Natürlich ist inzwischen die Schaltungstechnik so weit fortgeschritten, daß man auch Halbleiterverstärker mit schön rundem Clipping-Verhalten bauen kann. Es kommt da auch so ein bißchen auf die verwendeten Materialien aus. Silizium hat den beschriebenen Effekt weitaus stärker als z.B. Germanium, und wenn man nun Germanium-Halbleiter verwendet, ist man schon einen Tacken näher am Röhrenverhalten. Die Proco The RAT arbeitet z.B. mit Germanium-Dioden. Ich hab (da gab's die RAT noch nicht) mal irgendwann einen Verzerrer auf Basis von Germanium-Dioden gebaut, auf Basis eines Schaltplans, der damals im "Lemme" stand, der klang richtig geil. Sofern man das mit den 15 Jahren, die ich damals alt war, beurteilen kann. ;-)

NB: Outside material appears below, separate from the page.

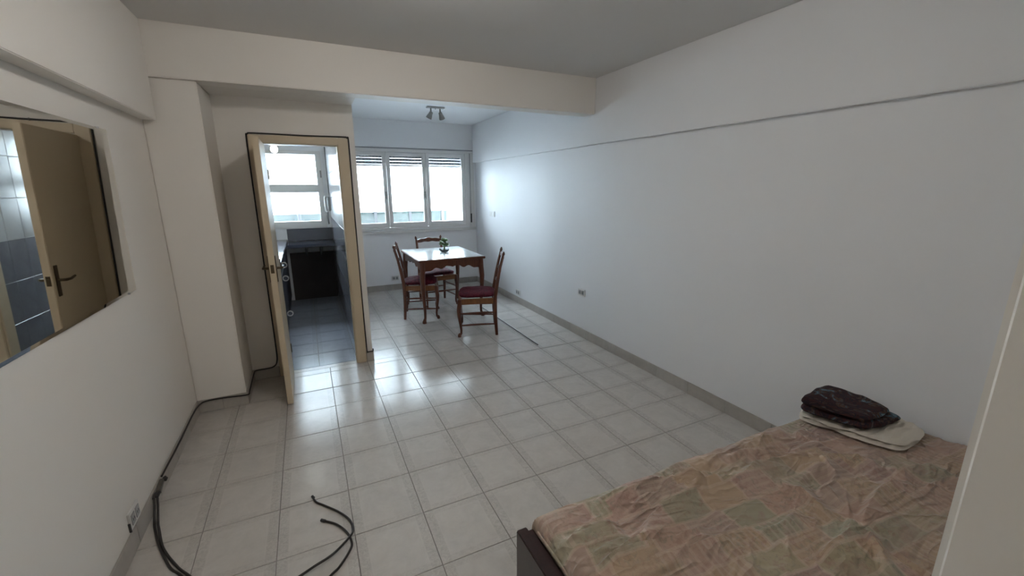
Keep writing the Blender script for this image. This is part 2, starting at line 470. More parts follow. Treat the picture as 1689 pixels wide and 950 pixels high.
def put_tile(rects, cx, cy, w, h, kitchen=False):
    global full_mesh, full_k
    isfull = len(rects) == 1 and abs((rects[0][1]-rects[0][0])-(w-2*GAP)) < 1e-4 and abs((rects[0][3]-rects[0][2])-(h-2*GAP)) < 1e-4
    shared = full_k if kitchen else full_mesh
    if isfull and shared is not None:
        o = bpy.data.objects.new('floor_tile', shared); COL.objects.link(o)
    else:
        o = tile_mb(rects, cx, cy).build('floor_tile', 'sky_tinted_ceramic' if kitchen else 'floor_ceramic')
        if isfull and kitchen: full_k = o.data
        elif isfull: full_mesh = o.data
    o.parent = floor; o.location = (cx, cy, random.uniform(-.0004, .0004))
    o.rotation_euler = (random.uniform(-1, 1)*.0012, random.uniform(-1, 1)*.0012, 0)
def clip(cell, zones):
    out = []
    for z in zones:
        x0, x1 = max(cell[0], z[0]), min(cell[1], z[1]); y0, y1 = max(cell[2], z[2]), min(cell[3], z[3])
        if x1-x0 > .006 and y1-y0 > .006: out.append((x0, x1, y0, y1))
    return out
zones = [(XL, XR, -3.2, YP), (XP, XR, YP, YD), (XD, XR, YD, YW)]
for i in range(-3, 8):
    for j in range(-8, 14):
        cell = (i*TX+GAP, (i+1)*TX-GAP, j*TY+GAP, (j+1)*TY-GAP)
        if i >= 3 and j < -6: continue
        rc = clip(cell, zones)
        if rc: put_tile(rc, (i+.5)*TX, (j+.5)*TY, TX, TY)
KT0 = 1.885
for i in range(-3, 2):
    for j in range(0, 9):
        x0 = -.086+i*TX; y0 = KT0+j*TY
        rc = clip((x0+GAP, x0+TX-GAP, y0+GAP, y0+TY-GAP), [(XL, KX, YD+.07, YW)])
        if rc: put_tile(rc, x0+TX/2, y0+TY/2, TX, TY, True)
MB().box(DX0, DX1, YD+.003, YD+.072, -.004, -.0004).build('door_saddle', 'floor_ceramic', floor)

# ------------------------------------------------------------------ skirting, piece by piece
def baseboard(name, p0, p1, nrm, start=0.0):
    p0 = Vector(p0); p1 = Vector(p1); d = (p1-p0); ln = d.length; d.normalize(); n = Vector(nrm)
    def bx(a, b, t0, t1, z0, z1, parent, nm, mat, bev):
        m = MB(); c = p0+d*((a+b)/2)
        qs = [p0+d*a+n*t0, p0+d*b+n*t0, p0+d*b+n*t1, p0+d*a+n*t1]
        vs = [(q.x-c.x, q.y-c.y, z) for z in (z0, z1) for q in qs]
        m.add(vs, [(0, 3, 2, 1), (4, 5, 6, 7), (0, 1, 5, 4), (1, 2, 6, 5), (2, 3, 7, 6), (3, 0, 4, 7)])
        o = m.build(nm, mat, parent, bev, loc=(c.x, c.y, 0)); return o
    root = bx(0, ln, 0, .004, 0.001, HB-.003, None, name, 'grout', 0)
    root['kind'] = 'structure'
    a = 0.0; b = start if start > .02 else TY
    while a < ln-.004:
        b = min(b, ln)
        o = bx(a+.0012, b-.0012, .001, .0105, 0.0008, HB, None, 'skirting_tile', 'skirting_ceramic', .0015)
        o.parent = root; o.matrix_parent_inverse = root.matrix_basis.inverted()
        a = b; b = a+TY
    return root
baseboard('baseboard_right', (XR, -1.99, 0), (XR, YW-.012, 0), (-1, 0, 0), (-1.99/TY % -1)*-TY if False else .28)
baseboard('baseboard_left', (XL, -2.2, 0), (XL, YP-.012, 0), (1, 0, 0), .2)
baseboard('baseboard_pier', (XL, YP, 0), (XP+.0105, YP, 0), (0, -1, 0), .16)
baseboard('baseboard_recess', (XP, YP, 0), (XP, YD-.012, 0), (1, 0, 0), .25)
baseboard('baseboard_door', (XP, YD, 0), (-.402, YD, 0), (0, -1, 0), .2)
baseboard('baseboard_partition', (.328, YD, 0), (XD+.0105, YD, 0), (0, -1, 0), .2)
baseboard('baseboard_window', (XD+.012, YW, 0), (XR, YW, 0), (0, -1, 0), .28)

# ------------------------------------------------------------------ dining window
win = empty('window_1', (0, 0, 0)); tag(win, 'wide white three-sash window of the dining area', kind='structure')
FY0, FY1 = YW-.015, YW+.06
mb = MB()
mb.box(WX0, WX0+.07, FY0, FY1, WZ0, WZ1-.001).box(WX1-.055, WX1, FY0, FY1, WZ0, WZ1-.001)
mb.box(WX0+.07, WX1-.055, FY0, FY1, WZ1-.045, WZ1-.001).box(WX0+.07, WX1-.055, FY0, FY1, WZ0, WZ0+.03)
mb.build('window_frame', 'window_paint', win, .003)
sash_x = [(WX0+.07, 1.118), (1.122, 1.728), (1.732, WX1-.055)]
for k, (a, b) in enumerate(sash_x):
    y0, y1 = YW-.005, YW+.035
    s = MB(); w = .055; zt, zb = WZ1-.047, WZ0+.032
    s.box(a, a+w, y0, y1, zb, zt).box(b-w, b, y0, y1, zb, zt).box(a+w, b-w, y0, y1, zt-.055, zt).box(a+w, b-w, y0, y1, zb, zb+.075)
    so = s.build('window_sash', 'window_paint', win, .004)
    MB().box(a+w-.004, b-w+.004, YW+.012, YW+.016, zb+.07, zt-.05).build('pane', 'window_glass', so)
    if k < 2:
        h = MB().box(b-.036, b-.020, y0-.008, y0, 1.46, 1.56).tube([(b-.028, y0-.008, 1.51), (b-.028, y0-.03, 1.51), (b-.028, y0-.034, 1.44)], .006, 8)
        h.build('window_latch', 'brushed_nickel', so, smooth=True)
# roller shutter: slotted slats, a dark backing paints the shade in the slots, hanging outside the panes
sh = empty('roller_shutter', (0, 0, 0)); tag(sh, 'roller shutter with slotted slats pulled up above the dining window', 'shutter')
slat = None; SH0 = 1.925; SHH = .046
for k in range(6):
    z = SH0+k*SHH
    m = MB(); hh = SHH-.003
    if k == 0:
        m.box(WX0+.02, WX1-.02, -.007, .007, 0, .03); 
        o = m.build('bottom_rail', 'grey_plastic', sh, .002, loc=(0, YW+.078, z+.013)); continue
    m.box(WX0+.02, WX1-.02, -.005, .005, 0, hh*.36).box(WX0+.02, WX1-.02, -.005, .005, hh*.64, hh)
    x = WX0+.02; t = 0
    while x < WX1-.03:
        m.box(x, x+.022, -.005, .005, hh*.36, hh*.64); x += .05
    if slat is None:
        o = m.build('slat', 'slat_plastic', sh); slat = o.data
    else:
        o = bpy.data.objects.new('slat', slat); COL.objects.link(o); o.parent = sh
    o.location = (0, YW+.078, z)
    if k == 1: strip = MB().box(WX0+.02, WX1-.02, .0052, .0075, 0, hh).build('slot_shade', 'cabinet_dark', o)
    else:
        q = bpy.data.objects.new('slot_shade', strip.data); COL.objects.link(q); q.parent = o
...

Es gibt also heutzutage auch verzerrt richtig gut klingende Transistor-Verstärker (die nur mit Transistoren und Dioden, also Halbleitern aufgebaut sind), und die beiden oben beschriebenen Unterschiede zwischen Röhren und Transistoren sind eher traditioneller Natur. Also wenn man mit möglichst wenig Bauteilen einen simplen Verstärker aus nem Bastelbuch oder Lehrbuch bauen würde.

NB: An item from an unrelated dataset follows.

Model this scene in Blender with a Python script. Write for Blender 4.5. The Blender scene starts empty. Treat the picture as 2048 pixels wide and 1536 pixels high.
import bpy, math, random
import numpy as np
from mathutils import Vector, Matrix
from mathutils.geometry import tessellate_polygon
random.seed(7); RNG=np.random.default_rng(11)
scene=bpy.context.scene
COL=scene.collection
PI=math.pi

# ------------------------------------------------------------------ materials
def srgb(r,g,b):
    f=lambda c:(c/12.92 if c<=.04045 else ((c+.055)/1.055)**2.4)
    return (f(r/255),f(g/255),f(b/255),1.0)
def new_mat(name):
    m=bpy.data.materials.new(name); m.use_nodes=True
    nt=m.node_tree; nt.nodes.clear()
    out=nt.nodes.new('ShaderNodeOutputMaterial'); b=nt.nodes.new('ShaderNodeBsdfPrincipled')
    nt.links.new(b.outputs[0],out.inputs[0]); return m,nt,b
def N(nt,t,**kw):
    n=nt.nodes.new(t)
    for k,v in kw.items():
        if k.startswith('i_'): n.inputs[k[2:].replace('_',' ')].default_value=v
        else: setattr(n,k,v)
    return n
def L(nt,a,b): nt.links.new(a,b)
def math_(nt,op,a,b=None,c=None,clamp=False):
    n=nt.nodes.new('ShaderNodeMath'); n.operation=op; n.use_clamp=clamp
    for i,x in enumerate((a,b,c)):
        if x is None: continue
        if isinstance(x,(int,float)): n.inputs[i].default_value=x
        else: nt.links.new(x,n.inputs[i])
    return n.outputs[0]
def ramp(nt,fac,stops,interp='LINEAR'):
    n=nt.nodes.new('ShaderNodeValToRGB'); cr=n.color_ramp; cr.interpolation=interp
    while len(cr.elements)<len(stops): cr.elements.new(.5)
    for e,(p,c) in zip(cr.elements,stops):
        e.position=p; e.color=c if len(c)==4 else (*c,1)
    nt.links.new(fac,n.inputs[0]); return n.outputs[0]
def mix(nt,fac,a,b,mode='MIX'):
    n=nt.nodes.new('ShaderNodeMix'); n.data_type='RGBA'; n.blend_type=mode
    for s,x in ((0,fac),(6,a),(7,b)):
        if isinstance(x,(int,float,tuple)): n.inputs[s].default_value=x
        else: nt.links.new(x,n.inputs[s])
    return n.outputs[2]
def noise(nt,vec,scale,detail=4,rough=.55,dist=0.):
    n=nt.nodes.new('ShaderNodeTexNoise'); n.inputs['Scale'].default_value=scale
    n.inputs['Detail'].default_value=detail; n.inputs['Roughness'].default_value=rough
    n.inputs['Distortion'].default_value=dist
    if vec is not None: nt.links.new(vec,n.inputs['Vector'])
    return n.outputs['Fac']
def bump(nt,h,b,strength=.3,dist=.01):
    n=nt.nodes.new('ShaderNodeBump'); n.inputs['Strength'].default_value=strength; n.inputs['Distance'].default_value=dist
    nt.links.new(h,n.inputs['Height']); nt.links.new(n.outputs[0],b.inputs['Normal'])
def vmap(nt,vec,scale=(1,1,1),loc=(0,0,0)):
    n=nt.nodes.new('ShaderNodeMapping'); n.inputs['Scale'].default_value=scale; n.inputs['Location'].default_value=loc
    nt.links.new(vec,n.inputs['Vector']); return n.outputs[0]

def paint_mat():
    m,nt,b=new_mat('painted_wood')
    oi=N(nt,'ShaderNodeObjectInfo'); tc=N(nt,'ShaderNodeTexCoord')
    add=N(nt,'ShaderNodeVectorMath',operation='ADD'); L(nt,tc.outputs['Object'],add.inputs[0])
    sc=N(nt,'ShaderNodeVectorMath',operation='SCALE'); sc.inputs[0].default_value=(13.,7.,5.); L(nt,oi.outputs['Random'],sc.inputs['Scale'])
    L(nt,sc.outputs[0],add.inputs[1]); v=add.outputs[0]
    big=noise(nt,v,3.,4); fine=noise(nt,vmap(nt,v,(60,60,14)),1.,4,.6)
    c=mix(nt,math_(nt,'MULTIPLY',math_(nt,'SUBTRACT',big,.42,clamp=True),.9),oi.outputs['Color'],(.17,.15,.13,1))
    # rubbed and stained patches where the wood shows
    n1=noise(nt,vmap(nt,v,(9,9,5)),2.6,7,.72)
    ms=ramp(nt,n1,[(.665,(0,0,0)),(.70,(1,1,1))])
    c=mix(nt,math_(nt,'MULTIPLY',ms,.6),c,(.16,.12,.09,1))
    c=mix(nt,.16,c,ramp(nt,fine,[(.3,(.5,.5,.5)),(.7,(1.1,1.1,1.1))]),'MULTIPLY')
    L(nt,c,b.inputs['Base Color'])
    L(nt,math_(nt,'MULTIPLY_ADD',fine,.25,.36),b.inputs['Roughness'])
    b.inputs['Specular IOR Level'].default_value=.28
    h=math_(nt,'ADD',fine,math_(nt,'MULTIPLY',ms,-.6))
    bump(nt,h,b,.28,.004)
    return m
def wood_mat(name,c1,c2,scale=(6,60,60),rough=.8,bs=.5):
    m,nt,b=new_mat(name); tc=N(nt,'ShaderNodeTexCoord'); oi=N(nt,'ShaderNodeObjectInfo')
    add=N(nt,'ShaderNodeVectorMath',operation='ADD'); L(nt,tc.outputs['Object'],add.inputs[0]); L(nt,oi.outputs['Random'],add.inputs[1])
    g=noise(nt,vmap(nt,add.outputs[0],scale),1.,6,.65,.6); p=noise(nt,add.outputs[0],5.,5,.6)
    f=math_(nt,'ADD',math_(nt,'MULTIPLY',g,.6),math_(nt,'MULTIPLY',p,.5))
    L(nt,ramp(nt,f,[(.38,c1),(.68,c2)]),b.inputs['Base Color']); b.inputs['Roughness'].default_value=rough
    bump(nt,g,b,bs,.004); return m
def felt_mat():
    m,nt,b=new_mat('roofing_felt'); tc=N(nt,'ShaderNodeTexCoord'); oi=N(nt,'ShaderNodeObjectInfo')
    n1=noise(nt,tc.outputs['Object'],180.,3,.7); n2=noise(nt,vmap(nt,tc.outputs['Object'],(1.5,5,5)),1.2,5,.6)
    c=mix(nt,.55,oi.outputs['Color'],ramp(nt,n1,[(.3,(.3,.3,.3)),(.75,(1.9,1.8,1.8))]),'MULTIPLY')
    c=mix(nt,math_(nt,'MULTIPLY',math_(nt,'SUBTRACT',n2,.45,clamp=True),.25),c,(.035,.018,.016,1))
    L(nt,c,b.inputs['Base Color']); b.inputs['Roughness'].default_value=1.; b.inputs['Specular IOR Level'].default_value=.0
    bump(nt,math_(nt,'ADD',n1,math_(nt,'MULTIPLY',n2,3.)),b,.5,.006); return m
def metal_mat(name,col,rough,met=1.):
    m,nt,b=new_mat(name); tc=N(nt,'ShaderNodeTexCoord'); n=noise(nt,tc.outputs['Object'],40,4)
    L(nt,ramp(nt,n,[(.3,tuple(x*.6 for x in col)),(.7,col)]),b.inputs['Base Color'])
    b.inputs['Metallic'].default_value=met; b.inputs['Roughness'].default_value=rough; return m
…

Und dann gibt es natürlich noch die Computer-Simulation, die neben dem Akzeptanz-Problem in erster Linie im Moment noch drei Schwierigkeiten hat:
Zum einen braucht ein Computer zum Rechnen Zeit, und daher hinkt die berechnete Simulation eines Verstärkers dem echten Signal immer ein klitzekleines bißchen hinterher - manche hören das und daher werden so Simulationen dann gern mal mit "Drucklos" und "fehlende Direktheit" beschrieben. Das ist die Latency, also auf Deutsch "zu-spät-heit".

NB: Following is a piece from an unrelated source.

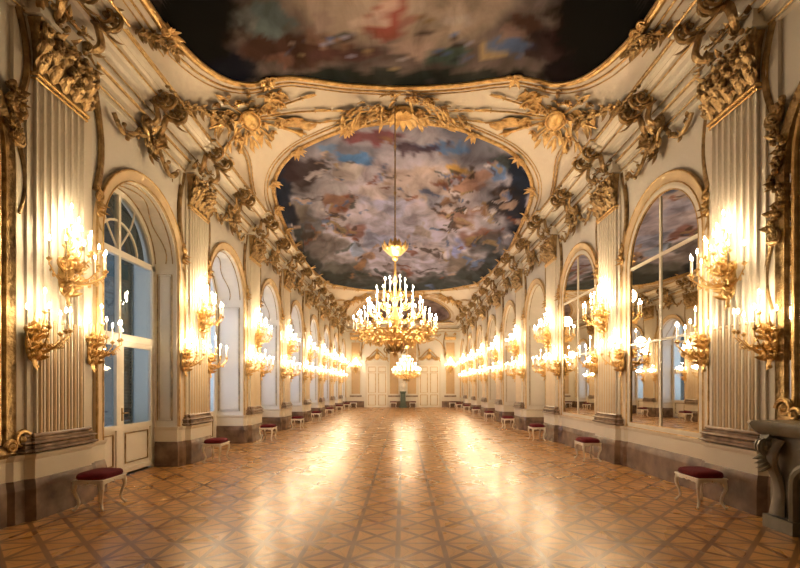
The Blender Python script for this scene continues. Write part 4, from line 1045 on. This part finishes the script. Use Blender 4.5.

Zum zweiten die Abbildungsgenauigkeit, die Simulation muß sich halt entscheiden, in wieviele Scheibchen sie eine Sekunde zerschneidet (hat in erster Linie was mit der Rechenkapazität zu tun), und für manche filigrane Klangverläufe (Anschlagknacks z.B.) vor allem im Obertonbereich wird das schon hörbar. Aliasing nennt man dieses Phänomen.
Und drittens ist noch natürlich von entscheidender Bedeutung, wie gut diese Simulation gelingt, das heißt also mit wieviel Wissen über Funktion und Verhaltensweise der zu simulierenden Verstärker die Simulation programmiert wird, und wieviel EDV-Know-How dabei zum Einsatz kommt.

Demnach gibt es heutzutage also nicht nur richtig gut klingende Transistor-Verstärker, sondern auch richtig gut klingende Simulationen. Howgh.


Die Röhre hat aber gegenüber all den Alternativen den entscheidenden Vorteil, daß sie a) das Original ist, b) über die Magie des Originals verfügt und c) es kaum gelingen will, einen richtig beschissen klingenden Röhenverstärker zu bauen und daher gilt dem ebenso traditionsbewußten wie traditionsgefesselten Gitarristen bei der Röhre das Gesetz "kannste nix falsch machen". Bei der Röhre brauchst Du Dich halt nicht mit all den potenziellen Problemen der beschriebenen Alternativ-Techniken rumzuschlagen, sie funktioniert einfach (sagt man, dafür hat die Röhre dann auch wieder eigene Probleme).